I suppose I could have just copied the Aztecs and ripped out hearts, which surely would provide a good flow when held aloft, but I writing about the future and we've moved on a bit! Plus my base culture isn't really Aztec, so I don't want to imply it, although I nicked a couple of their ideas.
 
Just to clarify, my knowledge is from visits to slaughter houses and also from working with injured animals. ;)

Cut an artery and you get a lot of blood. A neck artery can spray, just watch a couple of CSI episodes. The knife, the hand and quite possibly the arm of the cutter would get liberally covered. With practice, the cutter would know exactly how to stand and cut for desired coverage and results. So, good slaughterers know how to cut and where to stand to make it as quick, painless as, and with the least mess, possible.
 
Cheers Abernovo,

My image of a clean arm slowly getting dripped with blood now looks a bit stupid :(, it should be reasonable gory with some blood already there, although the sacrifices I have in the story are a little on the small side...
 
Cheers Abernovo,

My image of a clean arm slowly getting dripped with blood now looks a bit stupid :(, it should be reasonable gory with some blood already there, although the sacrifices I have in the story are a little on the small side...

I don't think it's stupid, VB. After all, if he was experienced, he would probably know how to get as little as possible on him to begin with. Perhaps by standing behind the victim/sacrifice.

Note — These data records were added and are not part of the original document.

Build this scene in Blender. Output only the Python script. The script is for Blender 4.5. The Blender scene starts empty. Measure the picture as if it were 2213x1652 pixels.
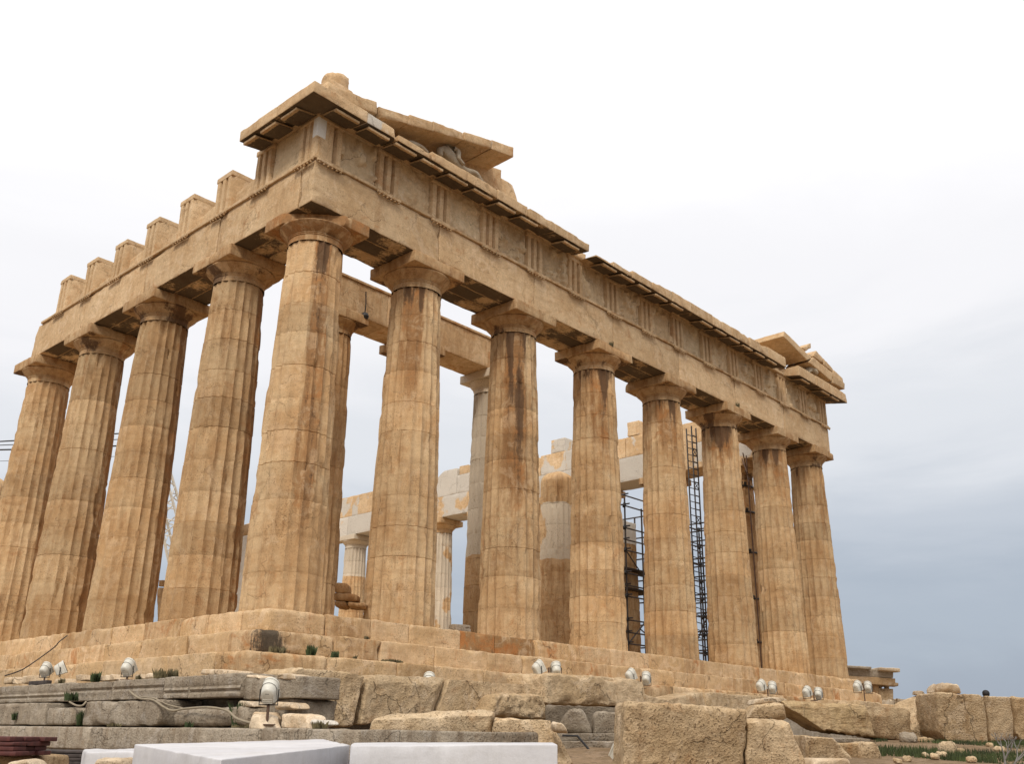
import bpy, math, random
import numpy as np
from mathutils import Vector, Matrix
R = math.radians
random.seed(7)
scene = bpy.context.scene

# ------------------------------------------------------------------ camera
CP = np.array([-12.3409, -18.5006, -2.6214])
YAW, PIT, ROL, FPX, IW, IH = 0.828811, 0.355485, 0.0155274, 2070.617, 2213., 1652.
_d = np.array([math.sin(YAW)*math.cos(PIT), math.cos(YAW)*math.cos(PIT), math.sin(PIT)])
_r = np.array([math.cos(YAW), -math.sin(YAW), 0.]); _u = np.cross(_r, _d)
_r2 = _r*math.cos(ROL) + _u*math.sin(ROL); _u2 = -_r*math.sin(ROL) + _u*math.cos(ROL)
cam_d = bpy.data.cameras.new("camera"); cam = bpy.data.objects.new("camera", cam_d)
scene.collection.objects.link(cam)
cam.matrix_world = Matrix(((_r2[0], _u2[0], -_d[0], CP[0]), (_r2[1], _u2[1], -_d[1], CP[1]),
                           (_r2[2], _u2[2], -_d[2], CP[2]), (0, 0, 0, 1)))
cam_d.sensor_width = 36.; cam_d.lens = 36.*FPX/IW; cam_d.clip_end = 4000.; cam_d.clip_start = .05
scene.camera = cam

# ------------------------------------------------------------------ sky and sun
SUN_EL, SUN_AZ = R(46), Vector((-.86, -.51))
world = bpy.data.worlds.new("World"); scene.world = world; world.use_nodes = True
wt = world.node_tree; wt.nodes.clear()
def wn(t, **k):
    n = wt.nodes.new(t)
    for a, b in k.items(): setattr(n, a, b)
    return n
wl = wt.links.new
out = wn('ShaderNodeOutputWorld'); bg = wn('ShaderNodeBackground'); bg2 = wn('ShaderNodeBackground'); mixs = wn('ShaderNodeMixShader')
sky = wn('ShaderNodeTexSky', sky_type='NISHITA', sun_disc=False)
sky.sun_elevation = SUN_EL; sky.sun_rotation = math.atan2(SUN_AZ.x, SUN_AZ.y)
wl(sky.outputs[0], bg.inputs[0]); bg.inputs[1].default_value = .08
tcw = wn('ShaderNodeTexCoord'); sep = wn('ShaderNodeSeparateXYZ'); wl(tcw.outputs['Generated'], sep.inputs[0])
# overcast layer: pale and bright overhead, greyer towards the horizon, with soft cloud banks
mp = wn('ShaderNodeMapping'); mp.inputs['Scale'].default_value = (1.1, 1.1, 4.2); wl(tcw.outputs['Generated'], mp.inputs[0])
cl = wn('ShaderNodeTexNoise'); cl.inputs['Scale'].default_value = 2.3; cl.inputs['Detail'].default_value = 6; cl.inputs['Roughness'].default_value = .55
cl.inputs['Distortion'].default_value = .5
wl(mp.outputs[0], cl.inputs['Vector'])
def wm(op, a, b, clamp=False):
    m = wn('ShaderNodeMath', operation=op, use_clamp=clamp)
    for i, v in enumerate((a, b)):
        if isinstance(v, (int, float)): m.inputs[i].default_value = v
        else: wl(v, m.inputs[i])
    return m.outputs[0]
# azimuth: the south-east side of the sky is thinner and brighter than the north-east one
side = wm('ADD', wm('MULTIPLY', sep.outputs['X'], -.05), wm('MULTIPLY', sep.outputs['Y'], .02))
hgt = wm('ADD', wm('ADD', sep.outputs['Z'], side), wm('MULTIPLY', wm('SUBTRACT', cl.outputs['Fac'], .5), .22))
rp = wn('ShaderNodeValToRGB'); wl(hgt, rp.inputs[0])
rp.color_ramp.interpolation = 'EASE'
el = rp.color_ramp.elements
el[0].position = -.0; el[0].color = (.33, .375, .45, 1)
el[1].position = .9; el[1].color = (1.25, 1.22, 1.22, 1)
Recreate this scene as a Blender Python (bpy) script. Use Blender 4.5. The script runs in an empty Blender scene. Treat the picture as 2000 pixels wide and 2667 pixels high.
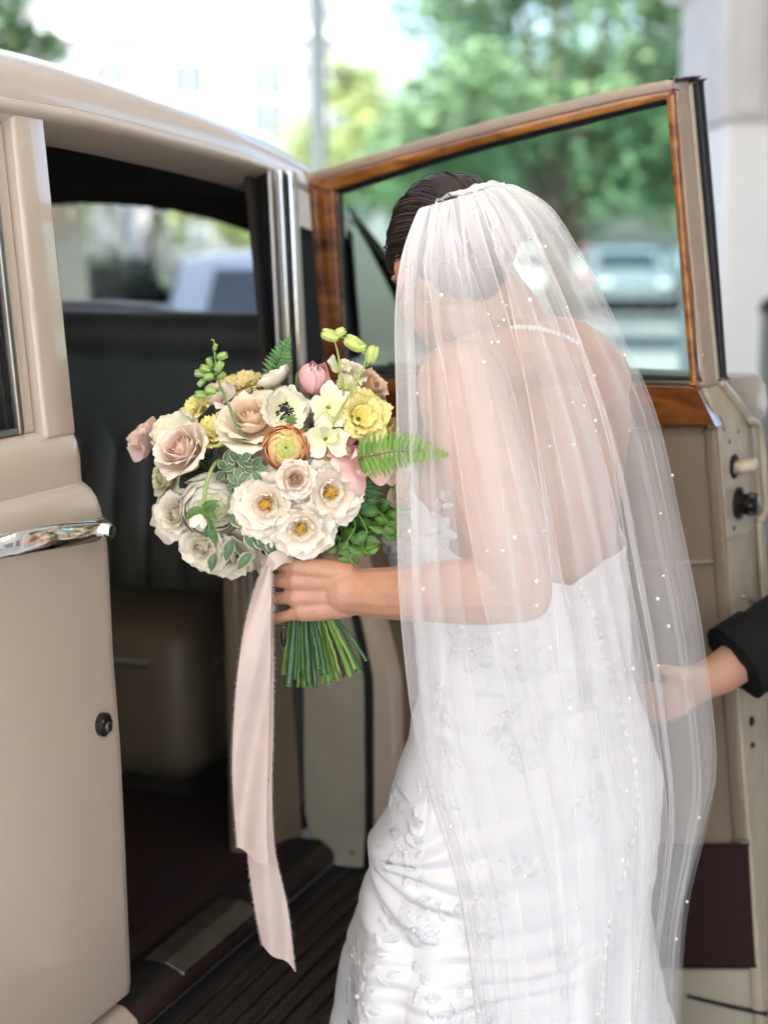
import bpy, math, random
import numpy as np
from mathutils import Vector, Matrix

# ------------------------------------------------------------------ camera, sky, sun, exposure
scene = bpy.context.scene
PI = math.pi
FPX, HZ, CZ = 4166.0, 640.0, 1.48          # focal length in photo pixels, horizon row, eye height
PITCH = math.atan((1333.5 - HZ) / FPX)
cam_data = bpy.data.cameras.new('camera')
cam = bpy.data.objects.new('camera', cam_data)
scene.collection.objects.link(cam)
cam.location = (0, 0, CZ)
cam.rotation_euler = (PI / 2 - PITCH, 0, 0)
cam_data.sensor_fit = 'HORIZONTAL'
cam_data.sensor_width = 24.0
cam_data.lens = FPX / 2000 * 24.0
cam_data.clip_end = 500
cam_data.dof.use_dof = True
cam_data.dof.focus_distance = 2.13
cam_data.dof.aperture_fstop = 2.0
scene.camera = cam

SUN_EL, SUN_AZ = math.radians(56), math.radians(205)   # azimuth clockwise from +Y: the sun stands behind the camera
world = bpy.data.worlds.new('World'); scene.world = world; world.use_nodes = True
wn = world.node_tree.nodes
sky = wn.new('ShaderNodeTexSky'); sky.sky_type = 'NISHITA'; sky.sun_disc = False
sky.sun_elevation = SUN_EL; sky.sun_rotation = SUN_AZ
sky.dust_density = 3.0; sky.air_density = 1.0; sky.ozone_density = 1.0
wn['Background'].inputs[1].default_value = 0.15
world.node_tree.links.new(sky.outputs[0], wn['Background'].inputs[0])
sun_data = bpy.data.lights.new('sun', 'SUN'); sun_data.energy = 4.0; sun_data.angle = math.radians(0.5)
sun_data.color = (1.0, 0.97, 0.93)
sun = bpy.data.objects.new('sun', sun_data); scene.collection.objects.link(sun)
sd = Vector((math.sin(SUN_AZ) * math.cos(SUN_EL), math.cos(SUN_AZ) * math.cos(SUN_EL), math.sin(SUN_EL)))
sun.rotation_euler = (-sd).to_track_quat('-Z', 'Y').to_euler()
sun.location = sd * 60

scene.view_settings.view_transform = 'Standard'
scene.view_settings.look = 'None'
scene.view_settings.gamma = 1.0
scene.view_settings.exposure = 2.0
scene.view_settings.use_curve_mapping = False
scene.render.engine = 'CYCLES'
cy = scene.cycles
cy.use_denoising = True; cy.use_adaptive_sampling = True; cy.adaptive_threshold = 0.03
cy.max_bounces = 10; cy.diffuse_bounces = 5; cy.glossy_bounces = 4; cy.transmission_bounces = 6
cy.transparent_max_bounces = 40
cy.sample_clamp_indirect = 6.0
cy.caustics_reflective = False; cy.caustics_refractive = False

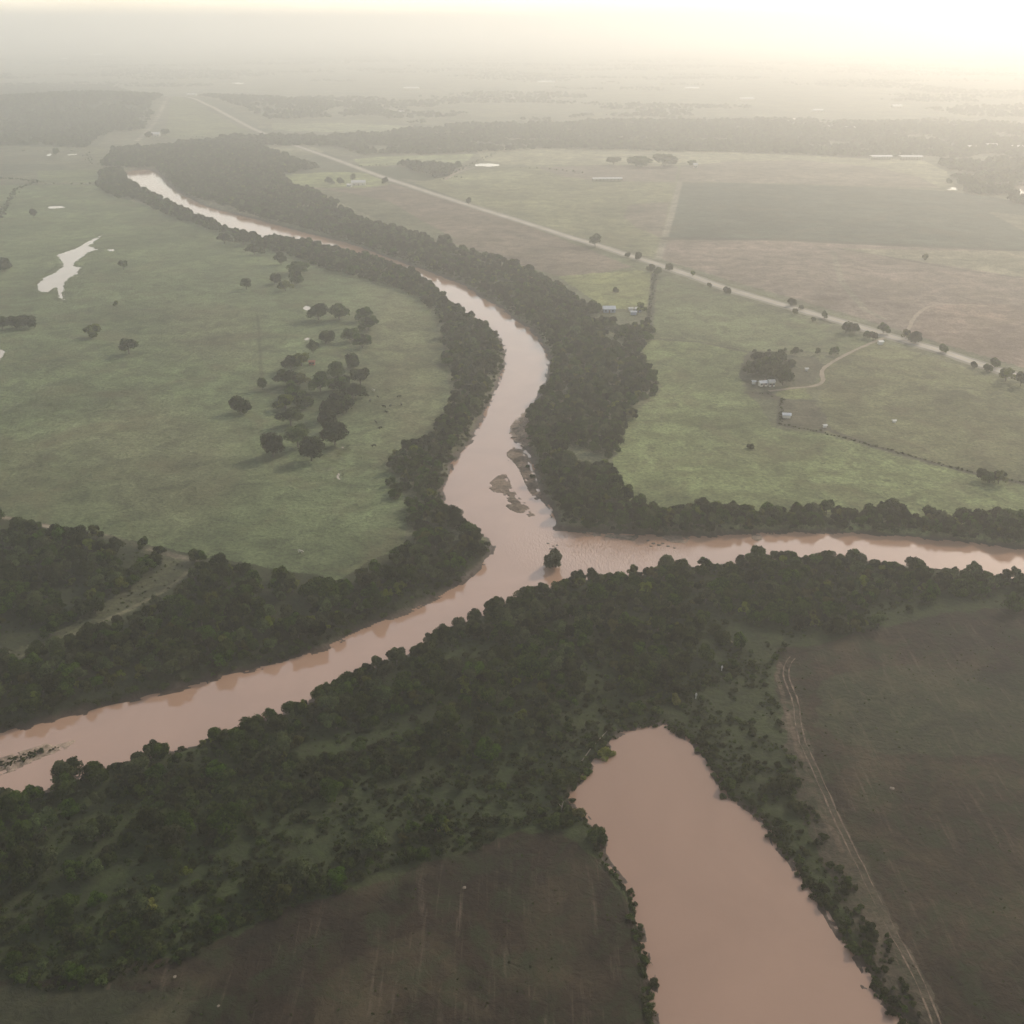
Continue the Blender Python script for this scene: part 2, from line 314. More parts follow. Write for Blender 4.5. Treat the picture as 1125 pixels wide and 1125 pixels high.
def water_mat(name, base, rough=.06, wave=.05, rapids=None, ior=1.38):
    m, nt, b = M(name)
    tc = N(nt, 'ShaderNodeTexCoord').outputs['Object']
    c = mixc(nt, ramp(nt, noise(nt, tc, .02, 4, .6, 1.2), .35, .7), tuple(x*.94 for x in base), tuple(min(1, x*1.05) for x in base))
    nt.links.new(c, b.inputs['Base Color'])
    b.inputs['Roughness'].default_value = rough; b.inputs['IOR'].default_value = ior
    bp = N(nt, 'ShaderNodeBump'); bp.inputs['Strength'].default_value = 1; bp.inputs['Distance'].default_value = 1
    hn = mth(nt, 'MULTIPLY', noise(nt, tc, .8, 3, .6), wave)
    hn = mth(nt, 'ADD', hn, mth(nt, 'MULTIPLY', noise(nt, tc, .12, 2, .5), wave*1.5))
    if rapids:
        cx, cy, rx, ry = rapids
        mp = N(nt, 'ShaderNodeMapping'); nt.links.new(tc, mp.inputs[0])
        mp.inputs['Location'].default_value = (-cx/rx, -cy/ry, 3.0/10); mp.inputs['Scale'].default_value = (1/rx, 1/ry, .1)
        ln = N(nt, 'ShaderNodeVectorMath', operation='LENGTH'); nt.links.new(mp.outputs[0], ln.inputs[0])
        fal = ramp(nt, ln.outputs['Value'], .0, 1.4, 1, 0)
        mp2 = N(nt, 'ShaderNodeMapping'); nt.links.new(tc, mp2.inputs[0]); mp2.inputs['Rotation'].default_value = (0,0,math.radians(25)); mp2.inputs['Scale'].default_value = (1.3,.45,1)
        rp = noise(nt, mp2.outputs[0], .9, 2, .5, .4)
        hn = mth(nt, 'ADD', hn, mth(nt, 'MULTIPLY', mth(nt, 'MULTIPLY', rp, fal), .75))
    nt.links.new(hn, bp.inputs['Height']); nt.links.new(bp.outputs[0], b.inputs['Normal'])
    return m
def leaf_mat(name, dark, light, trans=.30):
    m, nt, b = M(name)
    oi = N(nt, 'ShaderNodeObjectInfo').outputs['Random']
    at = N(nt, 'ShaderNodeAttribute', attribute_name='tone').outputs['Fac']
    f = mth(nt, 'ADD', mth(nt, 'MULTIPLY', mth(nt, 'POWER', at, 1.6), 1.15), mth(nt, 'MULTIPLY', oi, .30))
    c = mixc(nt, f, dark, light)
    # whole-plant hue: some olive, some blue-green
    hs = N(nt, 'ShaderNodeHueSaturation'); nt.links.new(c, hs.inputs['Color'])
    wn = N(nt, 'ShaderNodeTexWhiteNoise', noise_dimensions='1D'); nt.links.new(oi, wn.inputs['W'])
    nt.links.new(ramp(nt, wn.outputs['Value'], 0, 1, .475, .525), hs.inputs['Hue']); nt.links.new(ramp(nt, wn.outputs['Value'], 0, 1, .85, 1.1), hs.inputs['Saturation'])
    nt.links.new(ramp(nt, wn.outputs['Value'], 0, 1, .60, 1.5), hs.inputs['Value'])
    df = N(nt, 'ShaderNodeBsdfDiffuse'); tr = N(nt, 'ShaderNodeBsdfTranslucent'); ms = N(nt, 'ShaderNodeMixShader'); ms.inputs[0].default_value = trans
    nt.links.new(hs.outputs[0], df.inputs[0]); nt.links.new(mixc(nt, 1.0, hs.outputs[0], (1.25,1.15,.55), 'MULTIPLY'), tr.inputs[0])
    nt.links.new(df.outputs[0], ms.inputs[1]); nt.links.new(tr.outputs[0], ms.inputs[2])
    nt.links.new(ms.outputs[0], nt.nodes['Material Output'].inputs[0]); nt.nodes.remove(b)
    return m
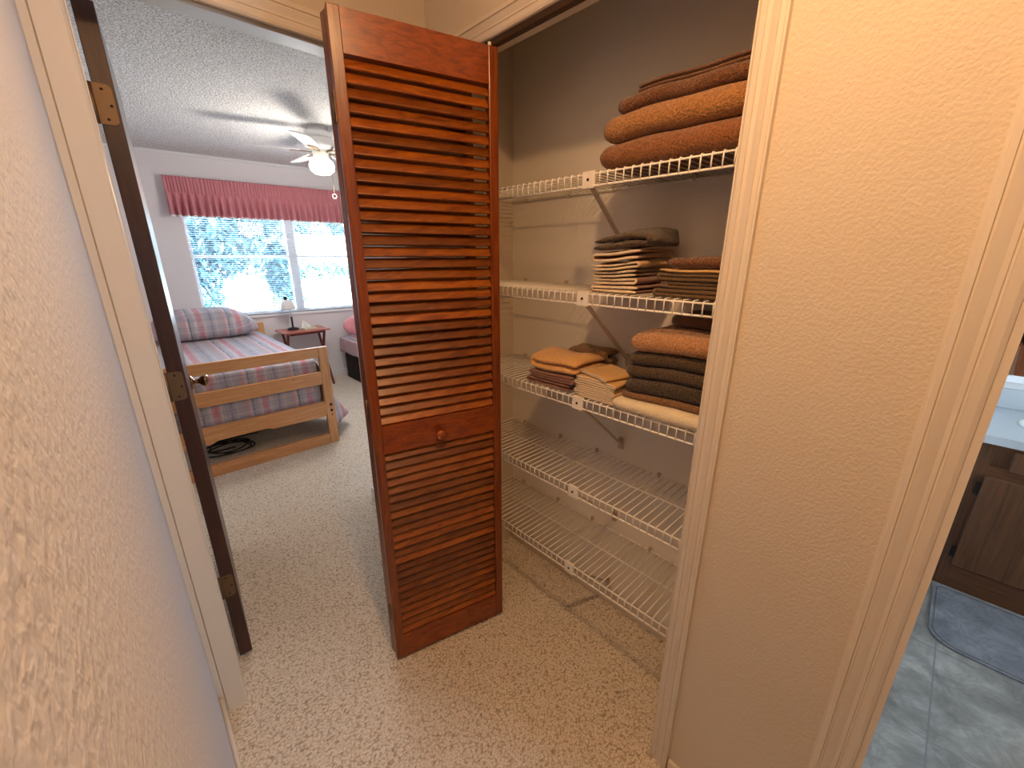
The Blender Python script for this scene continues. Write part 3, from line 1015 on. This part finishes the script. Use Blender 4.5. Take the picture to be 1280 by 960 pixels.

Maybe it could drip down onto his upper arm.
 
Can you use the term 'hoover' even though that's a brand name and what you really mean is vacuum?
 
I think so. Lot's of real world based books use brand names -especially with drinks and food, and cars.

Apparently it's encouraged, because it adds colour to your characters. And I don't think the companies in question would mind, its a bit of freebie advertising for them in a way. As long as your making it clear it's their product, and not another that uses the same name -and don't talk down about the product.